Previamente ya "licuaron" un iPod, unas pelotas de golf, unas piedras parecidas al diamante, unos transformers, un set de maquillaje, un pollo con Coca-Cola... y cientos de cosas más.

La Total Blender más que una licuadora, parece ser un arma de destrucción masiva. La campaña ha sido efectiva, sin duda, pero aún me pregunto qué sabor tendrá el jugo de naranja después de licuar el iPhone...

martes, 10 de julio de 2007

I want, I got an iPhoneee

No, yo aún no lo tengo. Pero David Pogue, periodista de tecnología del New York Times sí.

Aparte de lo graciosa que pueda parecer esta transformación de My Way para ironizar la salida al mercado del iPhone, este video me parece muy curioso por la índole editorial que puede tomar la realización propia de videos por parte de los periódicos.

¿El humor como forma de transmitir un mensaje o el humor como forma de innovar y atraer audiencia?

Lo que ya está claro es que el NY Times está desarrollando su sección de videos y crece muy rápido. Ahora, ¿qué pasará(ía) cuándo los medios escritos tradicionales tengan sus canales de IP TV, al estilo de CNET TV?

jueves, 5 de julio de 2007

Still Much to Learn...

Our academic adventures in Spain have come to an end but we still plan to press on with our project here. All of us don't exactly know whats in store for us, but we are all now a bit more comfortable in trying to confront it....

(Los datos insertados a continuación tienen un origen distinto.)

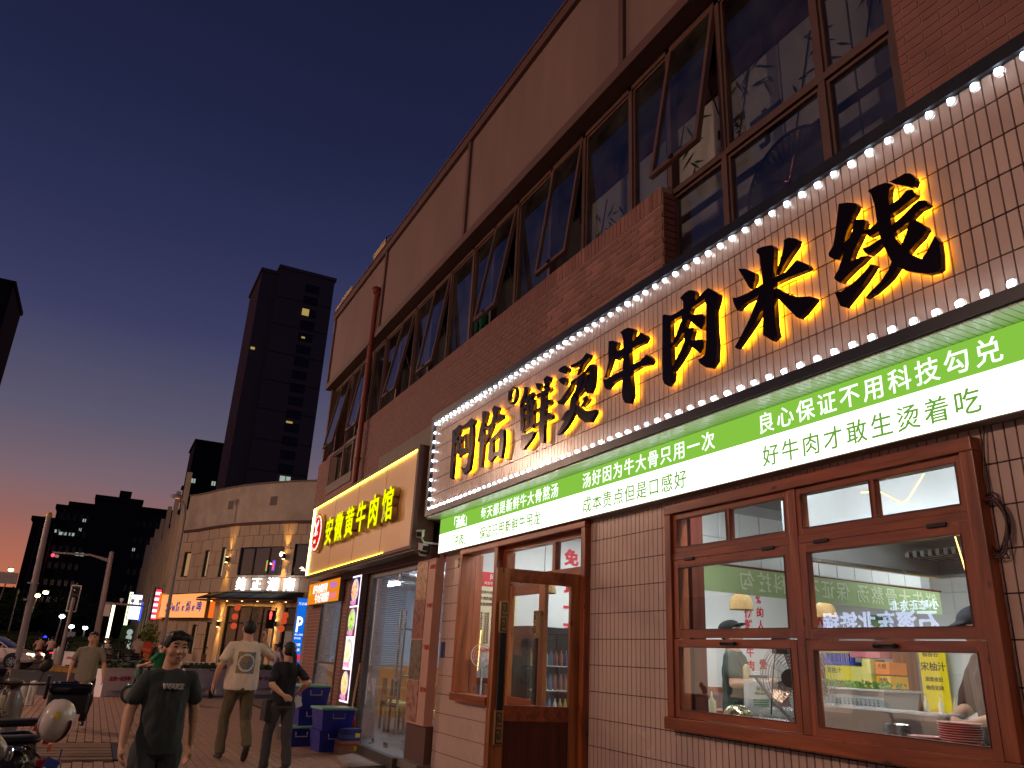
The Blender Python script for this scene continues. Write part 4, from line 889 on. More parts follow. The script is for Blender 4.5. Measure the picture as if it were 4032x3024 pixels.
for i, (x, y) in enumerate(((6.0, 4.22), (6.0, 4.08), (6.0, 3.95))):
    tag(MB().lathe((x + .5, y + .55, 1.1), [(.02, .12), (.022, .16), (.02, .22), (.007, .25), (.006, .28), (.012, .285), (.012, .29)], 12).build('sauce_bottle', m_cream2, smooth=True), ['cream sauce pump bottle, left of three by the juice cartons', 'middle one of three cream sauce pump bottles', 'cream sauce pump bottle, right of three'][i], 'bottle', 'sauce bottles in the kitchen')
tag(MB().lathe((4.72, 5.46, 1.12), [(.035, 0), (.035, .13), (.012, .16), (.004, .21)], 12).build('squeeze_bottle', m_cream2, smooth=True), 'cream squeeze bottle on the counter beside the wood post', 'bottle')
# big fan at the window
fn = thing('wall_fan', 'large black and chrome cage fan standing at the left kitchen window', 'fan', (4.85, 4.75, 1.12))
T = Matrix.Translation((4.82, 4.62, 1.47)) @ Matrix.Rotation(R(25), 4, 'Z')
cg = MB()
for r_ in [.06 + .0225 * k for k in range(11)]:
    for xx in (-.01, .12):
        cg.tube([T @ Vector((xx + (.05 if xx < 0 else -.05) * (r_ / .3) ** 2, r_ * math.cos(2 * math.pi * i / 36), r_ * math.sin(2 * math.pi * i / 36))) for i in range(36)], .0018, 4, closed=True)
for k in range(16):
    t = 2 * math.pi * k / 16
    cg.tube([T @ Vector((-.01 + .05 * (q / .3) ** 2, q * math.cos(t), q * math.sin(t))) for q in (.05, .15, .25, .29)], .0024, 4)
cg.build('cage', m_gray, fn)
b = MB(); b.lathe((0, 0, 0), [(.02, -.13), (.065, -.12), (.075, -.04), (.06, .0), (.02, .01)], 20, T, ax='x'); b.build('motor', m_black2, fn, smooth=True)
for k in range(3):
    b = MB(); T2 = T @ Matrix.Rotation(k * 2.094, 4, 'X') @ Matrix.Translation((.05, 0, 0)) @ Matrix.Rotation(.4, 4, 'Z')
    b.add([(0, -.03, .04), (0, .05, .05), (.01, .1, .2), (.0, .02, .25), (-.01, -.06, .2)], [(0, 1, 2, 3, 4)], T2); b.build('blade', m_steel, fn)
MB().bevbox(-.14, -.05, .0, .12, .17, .30, .01, T).build('switch_box', m_black2, fn)
MB().tube([(4.74, 4.83, 1.47), (4.72, 5.0, 1.47)], .012).tube([(4.76, 4.98, 1.47), (4.85, 4.9, 1.3), (4.87, 4.7, 1.14)], .014, 8).tube([(4.88, 4.4, 1.13), (4.84, 4.95, 1.13)], .016).build('bracket', m_gray, fn)
MB().tube([(4.71, 4.70, 1.64), (4.70, 4.72, 1.52), (4.70, 4.74, 1.4), (4.69, 4.76, 1.2)], .005, 6).build('cord', m_black, fn)
tag(MB().box(4.95, 5.15, 4.55, 5.6, 1.13, 1.15).build('steel_tray', m_steel), 'steel serving tray on the counter behind the fan', 'tray')
# shop goods on shelves at the back
shf = thing('drinks_shelf', 'brown shelf of stacked drinks against the back wall', 'shelf', (11.3, 9.3, .15))
for z in (.9, 1.2): MB().box(11.1, 11.62, 8.6, 10.1, z - .03, z).build('board', m_woody, shf)
for y in (8.6, 10.07): MB().box(11.1, 11.62, y, y + .03, .15, 2.2).build('upright', m_woodz, shf)
def carton(lab, x0, x1, y0, y1, z0, z1, col, txt=None, tc=(40, 30, 30), spot=None, name='drink_case', s=.1, cat='box'):
    m = MAT('print_' + name, col, r=.45, var=.05, vs=10)
    t = thing(name, lab, cat, ((x0 + x1) / 2, (y0 + y1) / 2, z0))
    MB().bevbox(x0, x1, y0, y1, z0, z1, .005).build('carton', m, t)
    if txt: TX(txt, s, (x0 - .004, y1 - .04, z1 - s * 1.1), (0, -1, 0), (0, 0, 1), MAT('ink_' + name, tc), t, ext=.002)
    if spot:
        MB().lathe((x0 - .003, (y0 + y1) / 2, z0 + (z1 - z0) * .38), [(.001, 0), (min(y1 - y0, z1 - z0) * .27, 0), (min(y1 - y0, z1 - z0) * .27, .003)], 20, ax='x').build('fruit_print', MAT('fruit_' + name, spot), t)
def cans(lab, x, y0, y1, z, n, body, tray, cap):
    t = thing('can_tray', lab, 'cans', (x, (y0 + y1) / 2, z))
    MB().box(x - .02, x + .15, y0, y1, z, z + .05).build('tray', MAT('tray', tray), t)
    me = MB().lathe((0, 0, 0), [(.03, 0), (.03, .12), (.022, .14), (.022, .145)], 12).mesh('can', MAT('can', body, r=.25, var=.2, vs=30), True)
    for i in range(n): inst('can', me, t, (x + .02, y0 + (i + .5) * (y1 - y0) / n, z + .05))
cans('tray of green bottles on top of the stacked drinks', 11.05, 9.30, 9.95, 1.86, 7, (40, 170, 90), (190, 160, 110), None)
cans('tray of blue cans below the green bottles', 11.05, 9.30, 9.95, 1.68, 7, (40, 70, 190), (40, 80, 190), None)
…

Listening to what my classmates had to say about their professional experiences in the field was a fascinating experience, considering I've had had the opportunity to see these people grow professionally, and know who they are personally. Suddenly, what they are presenting about has much more resonance.

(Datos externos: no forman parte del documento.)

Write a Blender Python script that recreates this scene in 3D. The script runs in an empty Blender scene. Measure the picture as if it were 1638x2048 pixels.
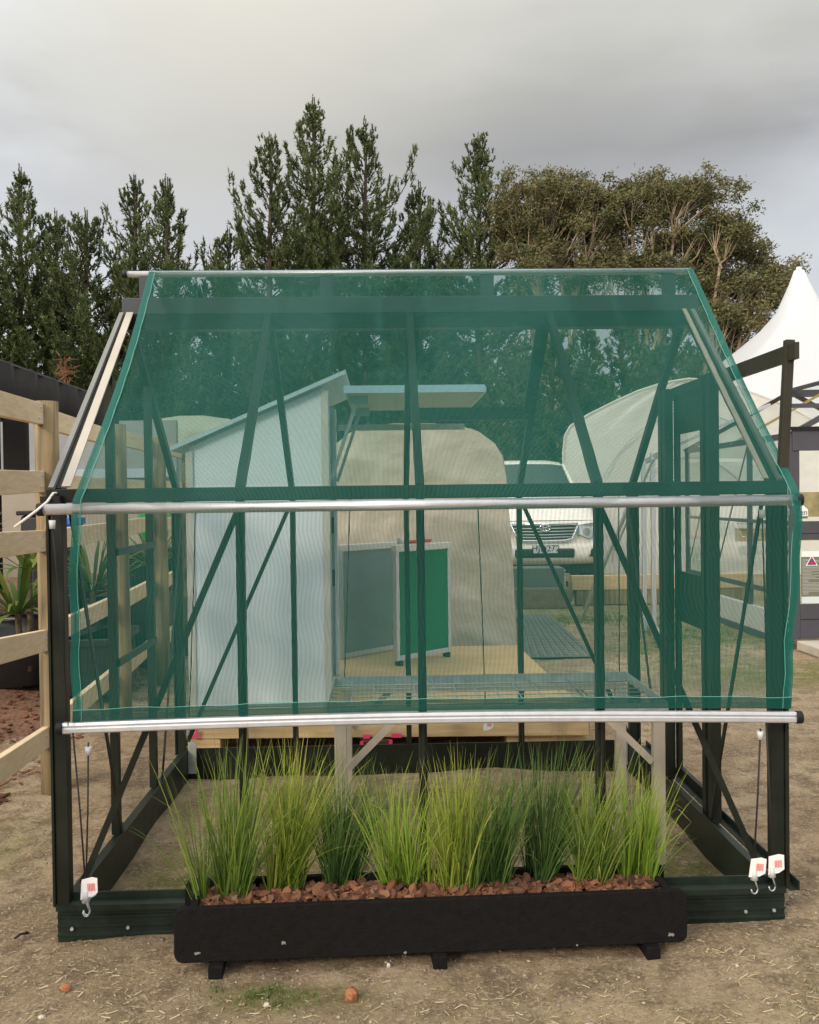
import bpy, math, random
import numpy as np
from mathutils import Vector, Matrix, Quaternion

# ------------------------------------------------------------------ camera, sky, sun, exposure
S = bpy.context.scene
COL = S.collection
R = math.radians
cam_d = bpy.data.cameras.new('camera'); cam = bpy.data.objects.new('camera', cam_d); COL.objects.link(cam)
YAW, PIT, ROL = R(1.67), R(0.92), 0.0125
Fw = Vector((math.sin(YAW)*math.cos(PIT), math.cos(YAW)*math.cos(PIT), -math.sin(PIT)))
R0 = Vector((math.cos(YAW), -math.sin(YAW), 0)); U0 = R0.cross(Fw)
Rv = R0*math.cos(ROL) - U0*math.sin(ROL); Uv = R0*math.sin(ROL) + U0*math.cos(ROL)
M = Matrix((Rv, Uv, -Fw)).transposed().to_4x4(); M.translation = (0, 0, 1.5)
cam.matrix_world = M
cam_d.sensor_fit = 'HORIZONTAL'; cam_d.sensor_width = 36.0
cam_d.lens = 36.0*1850/1638
cam_d.clip_start = 0.05; cam_d.clip_end = 2000
S.camera = cam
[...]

And although I might try to forget about all of our school work just after graduating, there was one presentation I can't seem to get out of my head - that of Sebastian Garces, and his work with El Diario de Navarra.

It stood out for a number of reasons:
  • It was about the only small town experience (Pamplona), when the rest of us left for the bigger cities and business in Europe
  • It was about conventional media (newspaper) when the rest of us were exploring Web 2.0 options and mobile platforms
  • It was about seemingly niche markets when other themes centered around impending competition or growth
  • And, it was really the only profitable company talked about
It made me think about the the whole idea of Old vs. New, Traditional vs. Cutting Edge, as it clearly is manifested in our world of media and communications. And it also implies that nobody really has the secret to success in this ever changing world...

martes, 3 de julio de 2007

Una pausa...

El equipo del blog se gradúa y re acomoda de vuelta en sus países, por lo que nos ausentaremos un poco, aunque esperamos que sea lo menos posible.